One of the greatest art shows I’ve seen since the retrospective on Matisse in D.C. It is called Africa Remix, on display at the Mori Gallery in Mori’s Roppongi Hills. It is a gallery on the 52nd floor of a tower with a 360 degree vista of Tokyo (the vista is on the 51st floor).
The vista was new to me and spectacular. Worth every penny of the $15 admission to both floors. The Africa Remix show would have been worth many times that by itself, had I known. I, of course, bought the catalogue.
This incredible collection will not be shown in the U.S. That is a tragedy on a world class scale. Come to Tokyo to see it or go to Stockholm in the winter.
First the negative....
First the negative. Racism. In order to include white artists from several black countries the compromise was to also include Africa north of the Sahara. That is as incongruous as including Inuit in a show focused on Guatamalan and Peruvian art. Most of the North African art was sterile, politically offensive and has no relation to art or culture south of the Sahara.

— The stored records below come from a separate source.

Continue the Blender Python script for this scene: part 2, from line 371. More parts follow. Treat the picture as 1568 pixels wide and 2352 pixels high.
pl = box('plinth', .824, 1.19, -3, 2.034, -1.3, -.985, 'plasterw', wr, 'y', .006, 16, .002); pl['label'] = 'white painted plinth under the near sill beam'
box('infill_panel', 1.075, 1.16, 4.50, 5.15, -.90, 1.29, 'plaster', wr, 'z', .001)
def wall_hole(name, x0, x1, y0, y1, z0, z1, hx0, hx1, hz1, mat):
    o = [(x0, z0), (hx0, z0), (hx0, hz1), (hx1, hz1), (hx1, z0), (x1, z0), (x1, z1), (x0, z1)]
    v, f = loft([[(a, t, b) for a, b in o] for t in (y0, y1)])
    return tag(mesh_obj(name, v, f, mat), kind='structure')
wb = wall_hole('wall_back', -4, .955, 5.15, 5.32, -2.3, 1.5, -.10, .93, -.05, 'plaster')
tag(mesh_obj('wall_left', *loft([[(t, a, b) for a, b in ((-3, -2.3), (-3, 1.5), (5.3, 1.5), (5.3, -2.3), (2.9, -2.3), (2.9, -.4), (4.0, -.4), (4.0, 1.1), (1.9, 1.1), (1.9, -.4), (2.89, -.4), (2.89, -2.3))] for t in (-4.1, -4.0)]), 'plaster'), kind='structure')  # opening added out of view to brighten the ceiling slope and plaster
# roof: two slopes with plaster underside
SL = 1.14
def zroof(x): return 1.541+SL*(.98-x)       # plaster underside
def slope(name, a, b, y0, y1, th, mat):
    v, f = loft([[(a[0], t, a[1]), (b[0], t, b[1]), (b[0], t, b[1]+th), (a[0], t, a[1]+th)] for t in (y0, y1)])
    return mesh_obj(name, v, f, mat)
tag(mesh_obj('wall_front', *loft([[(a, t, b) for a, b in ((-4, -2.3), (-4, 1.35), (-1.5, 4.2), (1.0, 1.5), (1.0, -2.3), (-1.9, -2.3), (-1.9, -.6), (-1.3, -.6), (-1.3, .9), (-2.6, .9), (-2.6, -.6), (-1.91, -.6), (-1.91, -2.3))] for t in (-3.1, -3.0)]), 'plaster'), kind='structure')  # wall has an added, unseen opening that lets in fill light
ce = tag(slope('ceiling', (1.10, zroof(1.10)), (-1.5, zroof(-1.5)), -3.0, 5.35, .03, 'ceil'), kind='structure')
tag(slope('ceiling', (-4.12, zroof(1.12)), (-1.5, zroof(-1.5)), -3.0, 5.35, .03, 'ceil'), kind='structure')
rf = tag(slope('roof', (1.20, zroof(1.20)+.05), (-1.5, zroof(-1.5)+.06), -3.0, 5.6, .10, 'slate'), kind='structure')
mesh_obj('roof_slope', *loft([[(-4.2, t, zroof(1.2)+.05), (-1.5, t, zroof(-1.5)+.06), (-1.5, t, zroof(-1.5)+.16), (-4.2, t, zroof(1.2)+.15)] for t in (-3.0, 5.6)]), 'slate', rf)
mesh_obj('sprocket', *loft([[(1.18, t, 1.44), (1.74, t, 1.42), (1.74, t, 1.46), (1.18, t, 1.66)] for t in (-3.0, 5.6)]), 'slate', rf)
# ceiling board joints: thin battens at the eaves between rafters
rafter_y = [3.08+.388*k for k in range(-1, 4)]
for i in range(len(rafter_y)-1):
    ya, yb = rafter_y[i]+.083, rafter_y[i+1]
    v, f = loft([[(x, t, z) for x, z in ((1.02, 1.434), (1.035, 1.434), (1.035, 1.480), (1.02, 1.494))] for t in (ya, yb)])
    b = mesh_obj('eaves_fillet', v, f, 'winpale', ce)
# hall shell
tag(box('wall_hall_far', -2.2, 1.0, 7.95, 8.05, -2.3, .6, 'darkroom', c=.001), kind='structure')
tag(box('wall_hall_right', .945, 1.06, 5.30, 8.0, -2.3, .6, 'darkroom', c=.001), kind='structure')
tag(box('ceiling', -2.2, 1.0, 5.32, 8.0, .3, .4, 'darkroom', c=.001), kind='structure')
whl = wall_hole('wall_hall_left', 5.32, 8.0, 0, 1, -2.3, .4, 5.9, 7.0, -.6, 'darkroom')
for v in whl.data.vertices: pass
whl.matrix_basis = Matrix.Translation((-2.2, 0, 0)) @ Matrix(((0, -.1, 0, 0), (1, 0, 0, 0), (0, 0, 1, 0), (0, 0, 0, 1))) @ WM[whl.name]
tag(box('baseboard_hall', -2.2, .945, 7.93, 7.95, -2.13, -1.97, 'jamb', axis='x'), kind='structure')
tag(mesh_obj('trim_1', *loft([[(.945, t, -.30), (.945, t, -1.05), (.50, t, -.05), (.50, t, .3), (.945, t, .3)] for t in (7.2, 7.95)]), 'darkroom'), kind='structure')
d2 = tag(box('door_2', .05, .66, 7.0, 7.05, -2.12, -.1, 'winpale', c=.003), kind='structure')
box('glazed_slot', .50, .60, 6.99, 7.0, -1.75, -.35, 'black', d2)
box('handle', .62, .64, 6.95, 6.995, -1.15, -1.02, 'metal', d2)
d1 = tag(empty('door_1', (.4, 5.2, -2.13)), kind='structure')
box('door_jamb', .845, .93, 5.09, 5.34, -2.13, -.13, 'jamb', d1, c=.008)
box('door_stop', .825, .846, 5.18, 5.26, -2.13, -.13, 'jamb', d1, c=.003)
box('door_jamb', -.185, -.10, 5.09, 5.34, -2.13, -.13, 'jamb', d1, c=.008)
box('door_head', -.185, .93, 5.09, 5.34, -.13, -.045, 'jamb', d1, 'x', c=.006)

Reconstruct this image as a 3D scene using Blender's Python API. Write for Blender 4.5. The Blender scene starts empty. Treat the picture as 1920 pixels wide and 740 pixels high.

Nevertheless there was one piece that stood out by an Algerian, Zoulika Bouabdellah a short patriotic (French) video piece. It was exciting and imaginative. Camera aimed at the belly button of a belly dancer doing the Marseilles.
The rest of the art took up more space than I know to exist in any American museum, a dozen whole rooms dedicated to a single artist.
If Americans could see the work of El Anatsui, Allan deSouza, or Yinka Shonebari the whole country would be stunned. Africa is the source, a cultural wellspring that the rest of the world has never appreciated and can not fathom.
American experience with African-Americans is a sham. No other American group is as ignorant of their history as American blacks nor as ashamed. All of that is unwarranted.
I did the core research on African economic history for the main text on the subject as a grad student at Berkeley in 1961. I read or scanned every document on Africa written before 1900. (Less than 250 works and maps.)
I gave one lecture on the subject of Africa at the Commonwealth Club and never talked about it again. Nobody, but nobody, knew anything about the history or culture of Africa. I was wasting my time. Most of the cultural, historic and social material on Africa, even today, is somewhere between uncomprehending and irrelevant. It is not my job to fix that but this art show is a start.